> Exercise details:
In the following material, identify every line holding the string "Blender" and return it.

> Data for the task:
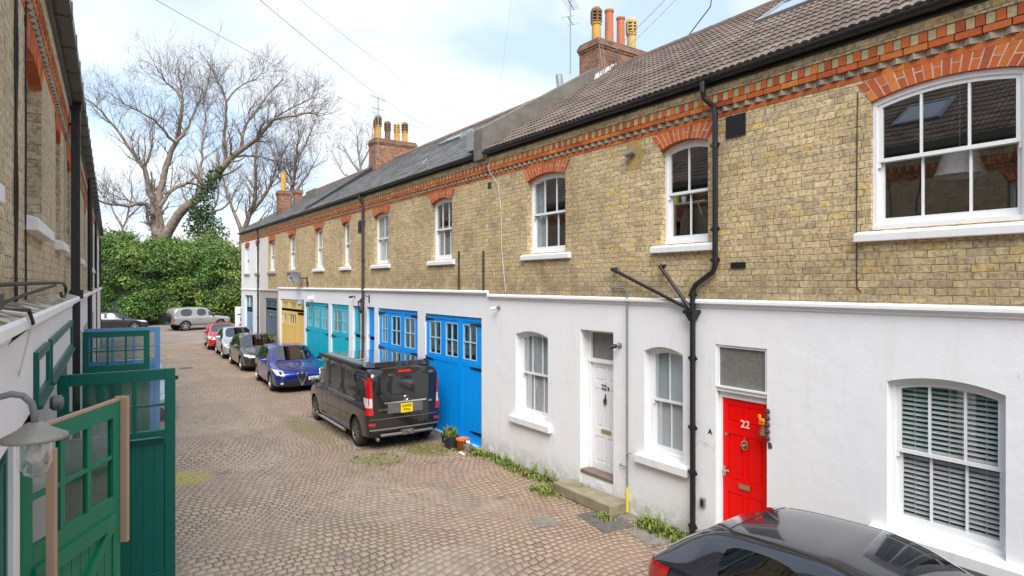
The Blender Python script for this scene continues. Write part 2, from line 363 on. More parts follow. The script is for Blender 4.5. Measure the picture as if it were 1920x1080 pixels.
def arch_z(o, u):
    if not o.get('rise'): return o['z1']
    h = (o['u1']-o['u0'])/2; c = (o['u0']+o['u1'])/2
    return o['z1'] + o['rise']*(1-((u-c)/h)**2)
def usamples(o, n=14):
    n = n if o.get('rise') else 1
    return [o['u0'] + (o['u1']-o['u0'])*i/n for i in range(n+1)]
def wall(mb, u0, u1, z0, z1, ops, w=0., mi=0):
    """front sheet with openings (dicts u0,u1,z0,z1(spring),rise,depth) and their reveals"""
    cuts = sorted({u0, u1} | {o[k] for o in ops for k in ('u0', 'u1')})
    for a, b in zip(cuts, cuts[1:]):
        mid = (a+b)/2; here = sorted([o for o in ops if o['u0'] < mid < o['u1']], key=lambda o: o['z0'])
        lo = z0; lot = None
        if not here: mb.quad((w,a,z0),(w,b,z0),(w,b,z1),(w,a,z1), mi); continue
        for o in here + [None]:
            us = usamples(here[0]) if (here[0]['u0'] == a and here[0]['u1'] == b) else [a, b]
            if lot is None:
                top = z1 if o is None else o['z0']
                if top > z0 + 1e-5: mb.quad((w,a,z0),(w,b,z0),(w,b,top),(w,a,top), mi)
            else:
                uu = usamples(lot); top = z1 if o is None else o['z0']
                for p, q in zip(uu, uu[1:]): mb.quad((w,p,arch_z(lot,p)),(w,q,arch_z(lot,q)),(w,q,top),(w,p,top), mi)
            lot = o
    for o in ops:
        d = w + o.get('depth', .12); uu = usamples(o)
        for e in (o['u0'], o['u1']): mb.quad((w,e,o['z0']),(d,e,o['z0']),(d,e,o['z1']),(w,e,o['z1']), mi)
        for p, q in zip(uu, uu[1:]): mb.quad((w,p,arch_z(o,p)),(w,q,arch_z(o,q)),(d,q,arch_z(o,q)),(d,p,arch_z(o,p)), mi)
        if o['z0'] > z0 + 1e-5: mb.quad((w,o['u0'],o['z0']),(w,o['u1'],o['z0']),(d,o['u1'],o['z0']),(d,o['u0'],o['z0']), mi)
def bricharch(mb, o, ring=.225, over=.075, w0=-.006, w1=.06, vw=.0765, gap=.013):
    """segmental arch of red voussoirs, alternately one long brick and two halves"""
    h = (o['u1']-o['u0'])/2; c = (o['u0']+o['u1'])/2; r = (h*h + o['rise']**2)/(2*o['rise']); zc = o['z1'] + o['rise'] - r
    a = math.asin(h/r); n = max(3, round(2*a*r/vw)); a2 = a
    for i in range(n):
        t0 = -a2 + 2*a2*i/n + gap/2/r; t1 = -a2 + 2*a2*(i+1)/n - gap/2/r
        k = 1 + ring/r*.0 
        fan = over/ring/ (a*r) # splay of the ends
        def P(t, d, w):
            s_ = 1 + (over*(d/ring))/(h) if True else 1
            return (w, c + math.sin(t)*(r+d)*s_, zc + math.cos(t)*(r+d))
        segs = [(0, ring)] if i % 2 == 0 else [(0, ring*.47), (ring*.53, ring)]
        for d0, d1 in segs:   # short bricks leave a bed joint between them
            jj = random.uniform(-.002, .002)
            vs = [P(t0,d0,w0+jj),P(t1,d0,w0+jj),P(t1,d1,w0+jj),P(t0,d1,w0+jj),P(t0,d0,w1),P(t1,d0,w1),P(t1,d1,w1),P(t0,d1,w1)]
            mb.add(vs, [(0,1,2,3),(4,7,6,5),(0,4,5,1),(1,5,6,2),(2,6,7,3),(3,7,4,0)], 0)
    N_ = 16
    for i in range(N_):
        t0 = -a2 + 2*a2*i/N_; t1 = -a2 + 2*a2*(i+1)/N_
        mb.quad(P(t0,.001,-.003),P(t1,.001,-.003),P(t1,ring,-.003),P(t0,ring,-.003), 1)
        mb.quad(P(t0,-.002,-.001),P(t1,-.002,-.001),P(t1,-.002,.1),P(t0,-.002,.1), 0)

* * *

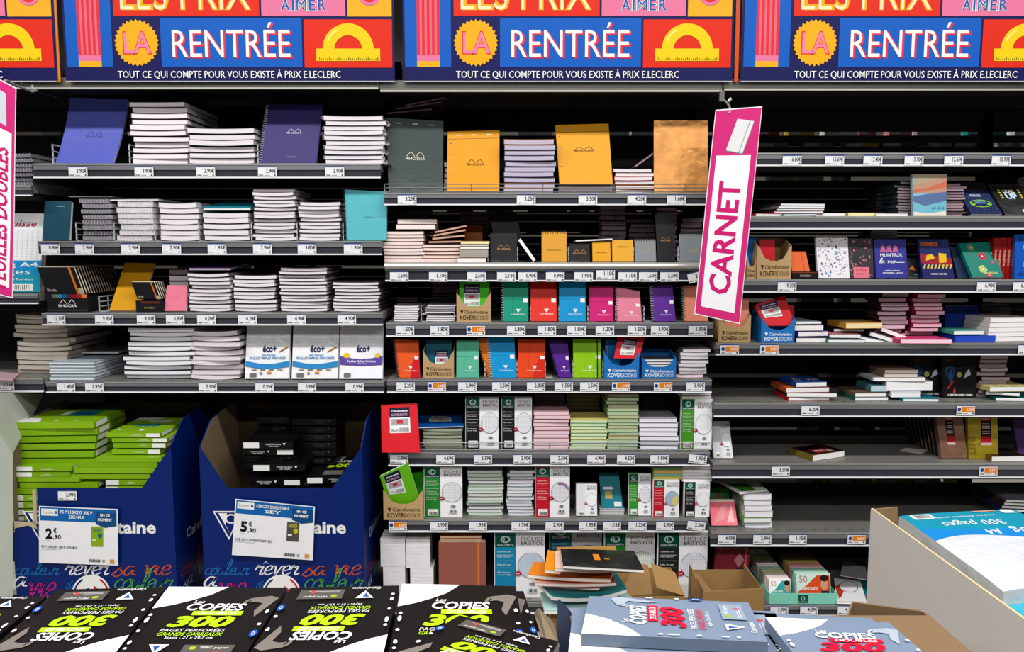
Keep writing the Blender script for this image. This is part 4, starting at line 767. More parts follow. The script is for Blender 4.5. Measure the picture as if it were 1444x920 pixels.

---

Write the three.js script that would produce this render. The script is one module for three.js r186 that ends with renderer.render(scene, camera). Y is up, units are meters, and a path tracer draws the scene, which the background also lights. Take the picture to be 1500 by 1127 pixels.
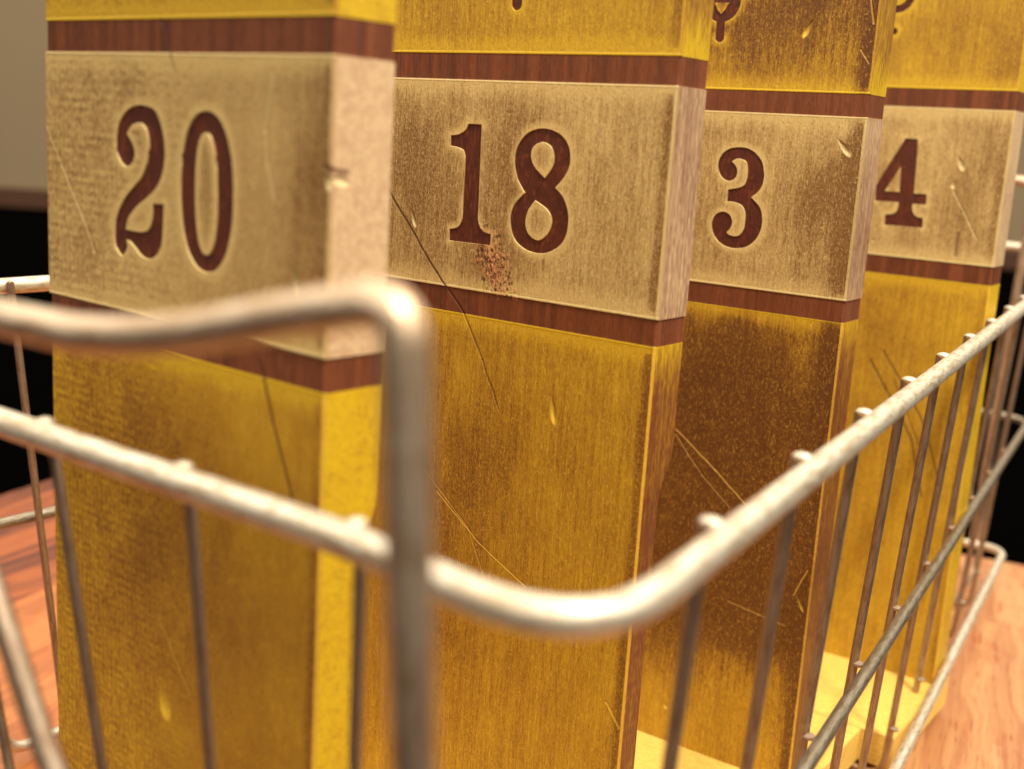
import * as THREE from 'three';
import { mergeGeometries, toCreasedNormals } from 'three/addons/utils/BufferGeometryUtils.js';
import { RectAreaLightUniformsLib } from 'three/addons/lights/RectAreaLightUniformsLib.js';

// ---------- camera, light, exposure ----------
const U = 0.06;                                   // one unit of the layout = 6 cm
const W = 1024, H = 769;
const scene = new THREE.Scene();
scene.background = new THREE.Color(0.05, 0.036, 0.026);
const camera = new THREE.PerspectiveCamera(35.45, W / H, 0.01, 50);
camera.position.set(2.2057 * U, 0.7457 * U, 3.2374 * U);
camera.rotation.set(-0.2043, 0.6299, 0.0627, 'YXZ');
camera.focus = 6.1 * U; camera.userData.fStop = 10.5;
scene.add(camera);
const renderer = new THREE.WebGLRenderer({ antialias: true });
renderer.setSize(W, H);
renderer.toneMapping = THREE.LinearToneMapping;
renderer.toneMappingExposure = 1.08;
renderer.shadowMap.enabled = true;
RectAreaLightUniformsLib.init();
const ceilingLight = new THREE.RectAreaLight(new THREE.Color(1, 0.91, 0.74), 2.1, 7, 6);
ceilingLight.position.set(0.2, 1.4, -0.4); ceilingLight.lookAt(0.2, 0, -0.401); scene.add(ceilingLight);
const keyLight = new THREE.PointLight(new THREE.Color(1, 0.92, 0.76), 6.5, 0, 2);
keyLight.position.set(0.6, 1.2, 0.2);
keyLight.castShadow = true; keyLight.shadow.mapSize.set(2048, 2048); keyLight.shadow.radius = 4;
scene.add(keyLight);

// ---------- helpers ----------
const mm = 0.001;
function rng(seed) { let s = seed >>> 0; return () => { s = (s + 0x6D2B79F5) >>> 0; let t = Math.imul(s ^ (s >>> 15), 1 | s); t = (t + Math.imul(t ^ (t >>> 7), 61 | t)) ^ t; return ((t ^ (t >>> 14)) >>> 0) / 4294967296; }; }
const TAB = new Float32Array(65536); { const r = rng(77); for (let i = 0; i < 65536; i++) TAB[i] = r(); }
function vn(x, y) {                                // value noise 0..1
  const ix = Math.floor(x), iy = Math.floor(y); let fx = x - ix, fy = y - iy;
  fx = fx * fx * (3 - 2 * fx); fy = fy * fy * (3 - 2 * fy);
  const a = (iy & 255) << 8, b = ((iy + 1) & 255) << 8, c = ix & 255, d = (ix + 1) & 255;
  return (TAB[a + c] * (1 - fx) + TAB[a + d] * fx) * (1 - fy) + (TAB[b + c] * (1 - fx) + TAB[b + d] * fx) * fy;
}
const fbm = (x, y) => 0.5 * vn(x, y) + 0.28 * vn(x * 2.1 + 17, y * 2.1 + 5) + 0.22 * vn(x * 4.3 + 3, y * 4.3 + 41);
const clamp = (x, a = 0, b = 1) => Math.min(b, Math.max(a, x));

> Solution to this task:
The Blender Python script for this scene continues. Write part 2, from line 363 on. More parts follow. The script is for Blender 4.5. Measure the picture as if it were 1920x1080 pixels.
Keep writing the Blender script for this image. This is part 4, starting at line 767. More parts follow. The script is for Blender 4.5. Measure the picture as if it were 1444x920 pixels.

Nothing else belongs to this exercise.